One spooked bull charged his men and he was forced to shoot it.
The elephant population continued to dwindle: the animals had acquired a taste for the citrus fruit cultivated in the area and, without effective fencing to enclose them, they broke out whenever the urge took them.
Some died at the hands of farmers, while others were killed in collisions with trains on the line running just outside the northern border of what is now the main section of the park.
A solution was found in the 1940s when one of Trollope’s successors, Graham Armstrong, devised a trample-proof fence that’s still in use in parts of the park; 4m lengths of used tramline planted 10m apart and set 1.6m in the ground.
The 350kg rail-posts were strung with steel cable from which sturdy wooden “droppers” were suspended. Each rail-post weighed over 350kg.
Only the legendary 50-year-old Hapoor ever bested the fence and escaped from the park in 1968. Sadly, he resisted recapture and was shot.
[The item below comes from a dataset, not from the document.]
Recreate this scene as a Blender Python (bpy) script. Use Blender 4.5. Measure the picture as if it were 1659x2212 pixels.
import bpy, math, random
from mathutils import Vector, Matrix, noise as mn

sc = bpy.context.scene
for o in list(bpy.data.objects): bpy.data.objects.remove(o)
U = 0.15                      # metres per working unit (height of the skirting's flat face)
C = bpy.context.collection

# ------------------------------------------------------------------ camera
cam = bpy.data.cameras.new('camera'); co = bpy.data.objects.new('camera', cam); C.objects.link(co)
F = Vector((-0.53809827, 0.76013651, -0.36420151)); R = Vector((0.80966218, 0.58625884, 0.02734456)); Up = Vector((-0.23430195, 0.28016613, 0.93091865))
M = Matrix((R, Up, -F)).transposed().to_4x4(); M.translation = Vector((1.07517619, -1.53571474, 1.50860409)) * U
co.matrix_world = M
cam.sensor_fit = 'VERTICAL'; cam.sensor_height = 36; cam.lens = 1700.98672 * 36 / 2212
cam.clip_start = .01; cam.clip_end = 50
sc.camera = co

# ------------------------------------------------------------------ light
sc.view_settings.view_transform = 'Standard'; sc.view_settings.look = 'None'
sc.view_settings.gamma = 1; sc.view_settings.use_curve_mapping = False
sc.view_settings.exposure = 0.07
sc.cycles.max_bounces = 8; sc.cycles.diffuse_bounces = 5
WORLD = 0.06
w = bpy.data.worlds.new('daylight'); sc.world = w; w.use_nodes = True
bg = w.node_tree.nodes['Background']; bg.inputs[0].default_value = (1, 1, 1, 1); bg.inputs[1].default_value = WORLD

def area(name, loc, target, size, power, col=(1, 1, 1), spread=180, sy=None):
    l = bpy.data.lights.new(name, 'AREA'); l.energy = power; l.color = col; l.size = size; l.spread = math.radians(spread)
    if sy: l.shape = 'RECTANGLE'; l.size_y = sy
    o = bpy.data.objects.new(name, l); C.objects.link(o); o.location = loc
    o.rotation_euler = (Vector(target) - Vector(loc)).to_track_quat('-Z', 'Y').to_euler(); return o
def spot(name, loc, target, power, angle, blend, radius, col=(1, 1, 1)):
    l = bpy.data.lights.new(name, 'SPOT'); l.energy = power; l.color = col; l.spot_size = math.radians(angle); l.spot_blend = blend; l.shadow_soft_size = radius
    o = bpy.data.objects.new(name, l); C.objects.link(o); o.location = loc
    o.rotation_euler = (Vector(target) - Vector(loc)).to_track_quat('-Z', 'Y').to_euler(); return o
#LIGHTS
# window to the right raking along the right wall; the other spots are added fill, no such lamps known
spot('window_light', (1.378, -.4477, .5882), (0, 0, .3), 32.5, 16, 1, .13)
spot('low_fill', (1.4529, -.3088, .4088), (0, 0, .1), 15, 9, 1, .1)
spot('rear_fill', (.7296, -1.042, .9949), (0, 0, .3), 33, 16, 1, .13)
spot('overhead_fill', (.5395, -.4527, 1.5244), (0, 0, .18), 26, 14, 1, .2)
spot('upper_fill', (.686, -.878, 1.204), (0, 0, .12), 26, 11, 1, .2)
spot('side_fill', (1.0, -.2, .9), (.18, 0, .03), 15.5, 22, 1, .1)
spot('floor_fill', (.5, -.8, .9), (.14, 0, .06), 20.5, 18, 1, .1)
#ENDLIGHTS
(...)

Motorists are advised at the entrance to the park that “dung beetles have right of way”, and you can usually identify regular visitors by the periodic jinks they make in the road for no apparent reason.
I love Addo; I try to visit the park every year and it’s not just because I have an Eastern Cape heritage. There are just so many aspects to the place, some of which – like the Zuurberg section – I’ve yet to experience.
All I can say – from my heart and soul – is many happy returns.